Sunday 9 November 2014

Stumbled on my own blog entry... (cont.)

“Music nowadays is so bad! I don’t understand how people took the wonderful sound of Pink Floyd and turned into Skrillex!” said the caveman when the first flute was invented.

Evolution, in a more scientific sense, is a form of natural selection. A lot of things appear, but those that are found to be beneficial stick and become part of the next generation and those that aren’t, eventually abandoned. It’s a continuous process. But obviously this is not science, it is art. Then again music, like every art, is constantly evolving as well. If it didn’t, we would be listening to knocking rocks (not a band name…yet?) rather than Joy Division. If music did not evolve, all those songs we love would have never existed. If art did not evolve, being blind, deaf etc. would not be that big a deal.

And say there was this magic button, that whenever you are satisfied with the stage of the genre, you could press “stop” and nothing would ever change. As magical as that sounds, it would be oh, so dull. We would have ten “Hey Jude”s and ten “Macarena”s! Also, once again, crappy music is a necessary parasite to masterpieces. It existed then, but in this scenario it would be crappy and identical, so double the crap!

All these are quite literal and practical arguments, something which in no way corresponds to music. Music corresponds to imagination, feelings and depiction of current reality. So, if our reality is changing, our feelings given closer examination and our imagination wild and roaring, how can music still be about “the way you sip your tea” and “the way you comb your hair”? We have Starbucks and curling irons; you sip you tea though a paper cup trying not to spill it over your white shirt and you are using ten different stinking sprays to minimise the damage from the curling iron. Life is high paced, 12 minute songs bore you. Music is, luckily, relevant.

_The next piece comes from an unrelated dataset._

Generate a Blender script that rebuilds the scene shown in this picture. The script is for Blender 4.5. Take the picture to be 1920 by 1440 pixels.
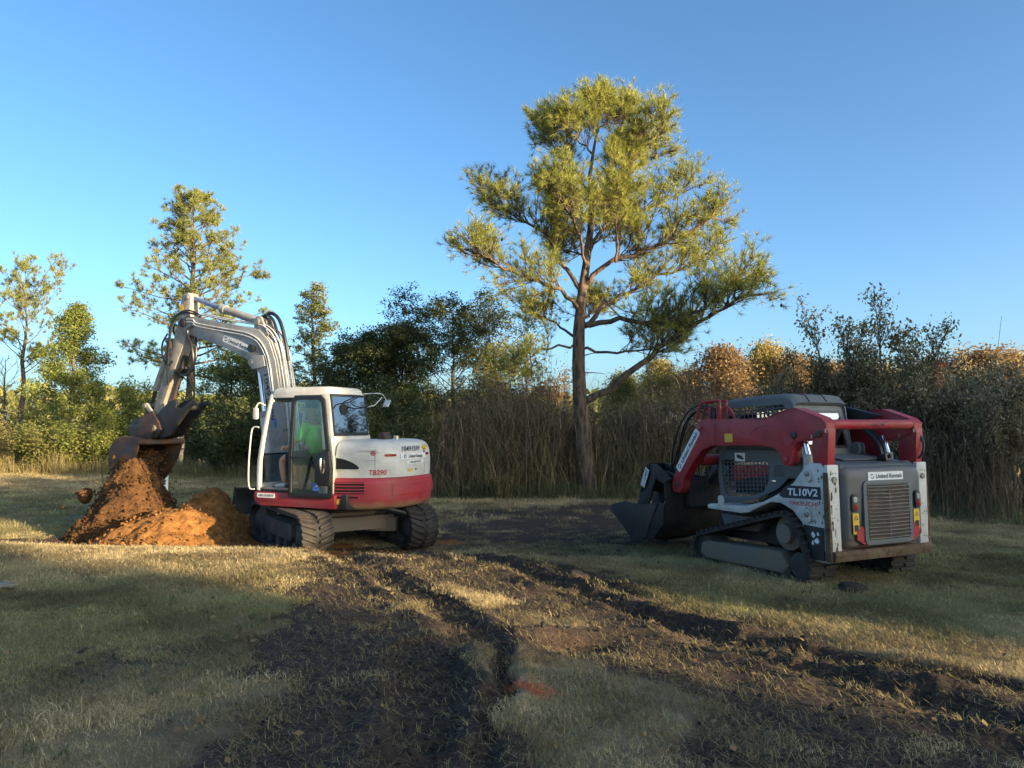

This has been bugging me since the very first word I typed. I hate Skrillex, I really do. I find that his songs pinch that one particular part of the brain, right at the front. But I do love Muse and I do love the Horrors and White Lies and a thousand bands post Pink Floyd. None of those just emerged out of nowhere, not even Pink Floyd themselves! They evolved, they transformed, they handpicked the best parts of past music and made wonderful additions. And I know loads of people that like Skrillex and at least one song I like which was inspired by that hipster with the terrible haircut.



So my personal conclusion is Viva la Evolution! It has worked out quite well in many areas (my ecological alter ego has some objections here); I have no reason to doubt it. And I am curious to see where it is going and hell, if I don’t like the end results, I will just whine about how my children’s generation wrecked music. Looking forward to it.